Thursday, February 16, 2012

That sticky business making a 100% Rye Sourdough Loaf

Just one note before I start: I wouldn't recommend to start with a bread like this if you haven't done a couple of wheat or wheat/rye mix (not more than 20% rye) breads. Same as I wouldn't recommend to start your cheese making hobby with a Gruyere.

My friend Joa (short for the German name Joachim) is talking about his 100% Rye Sourdough a lot. And if you talk a lot about bread to me I eventually kick into action and switch on the oven. He did it again yesterday in his comment to this post about making a sourdough starter. So late yesterday evening (actually a bit too late) I switched on my new MyWeigh KD8000 (I can never wait long to play with a new toy) and threw together a 100 % Rye.

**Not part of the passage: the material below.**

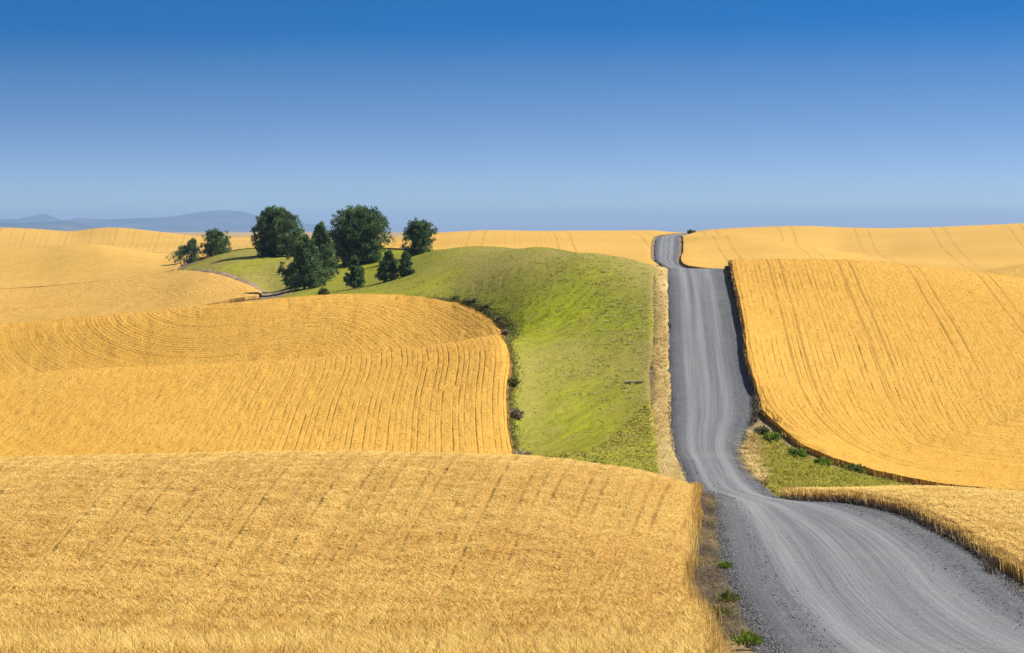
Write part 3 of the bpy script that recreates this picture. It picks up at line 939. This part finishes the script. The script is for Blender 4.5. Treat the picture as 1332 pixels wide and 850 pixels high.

Let me tell you, forget all you ever thought you know about kneading a dough when you do a 100% Rye. That flour behaves totally different. First you need more moisture. This leads to more stickiness. You will never get a window pane test done with a 100% Rye sourdough. It rises very slowly. You don't get the stretchy-ness like with a wheat dough. Forming it into a ball resembles a blob of concrete. Honestly, I didn't enjoy it as much as I enjoy my other bread making. Its like kneading glue. And yes, I admit, I used the machine. But then I got most of the dough sticking to the side of the bowl. So I had to stop it again and again and remove the dough with a scraper form the side of the bowl. Once finished I did some kneading by hand. Or should I say I covered my hand completely with rye dough?

But is it worth it? Absolutely! 100 % Rye is so different to Wheat - Rye mix or 100% Wheat. The sourness comes through much more. The whole house is actually smelling of sourness right now. And the flavors are just - well completely different. You need to try it.

Ok lets get on with the recipe:

1000g Rye Flour (I actually milled my own) (100%)
650 gm Water (65%)
400 gm Rye Sourdough Starter (mine is 100% hydration) (40%)
25 gm rock salt (2.5%)

Add the flour and the sourdough starter in your mixing bowl. Rub together like you would do for crumbles.

Add salt and water and mix together.

Knead the dough for 10 minutes (I used the machine, 2 minutes on slow, 8 minutes on fast)

Form the dough into a ball (yeah right!), put back into the bowl, cover and let ferment at 21 deg C for one hour.

Remove from the bowl and fold over to degas. (Still sticky, eh?)

Let rest for another hour.

Remove from the bowl. (Sticky, sticky, sticky!)

Prepare two bannetons. Flour them thoroughly (remember the dough is sticky!). I use some spraying cooking oil and then flour them.
Bannetons covered with a stretchable cover

Split dough in half, form a (sticky)  ball and put seam-side up into the bannetons and cover with a wet cloth.

Let proof for 12 hours or overnight at 10 - 12 deg C.

Put the bannetons somewhere drought free and at room temperature (21 deg C) and let proof some more for not more than 2 hours. Do the proof test, poke a dent into the dough. If it springs out immediately you over-prooved (not much you can do, you bread will be flat) if it stays in it needs some more time. If it comes out slowly but not completely it is ready.
After proofing

Bake at 250 deg C for 20 minutes, rotate the loaves halfway through by 180 deg.

Bake another 10 minutes but switch the oven down to 200 deg C

Let cool for at least one hour (Important! Seriously, suppress the desire to cut a bread while still warm. The baking process with almost all bread has finished when the bread is cool. If you want a warm bread with butter running down your fingers, put it in a toaster!)

The dough was sticking to the side of the banneton a bit.As you can see on the side, it ripped the dough when tipping it out of the bannetons.
The bread has a nice hard crust, the crump is quite good but not as fluffy as with wheat. The oven rise also isn't that extensive so the bread stays a bit low (I wouldn't call it "flat" though). As expected the sourness is quite strong compared to a wheat or wheat/rye mix. The taste? Delicious!
100 % Rye Sourdough
Submitted to YeastSpotting


  1. Your bread looks like it turned out great! Rye bread certainly can be a pain to work with but once you get used to it, it's not too bad. You have to resist the urge to add more flour or you end up with a brick. I find using spray oil on the prep surface and on my hands makes it much easier to deal with.


  2. Hey Peter

    I feel honored that you mention me in your awesome blog - and even more so that I was the reason for you trying to make a rye bread :-)
    And what can I say? It looks awesome! I have actually given up on 100% rye breads a bit - and funny enough the main reason for it is you and all those yummy looking breads that you make :-) That way the circle is complete, don't you think?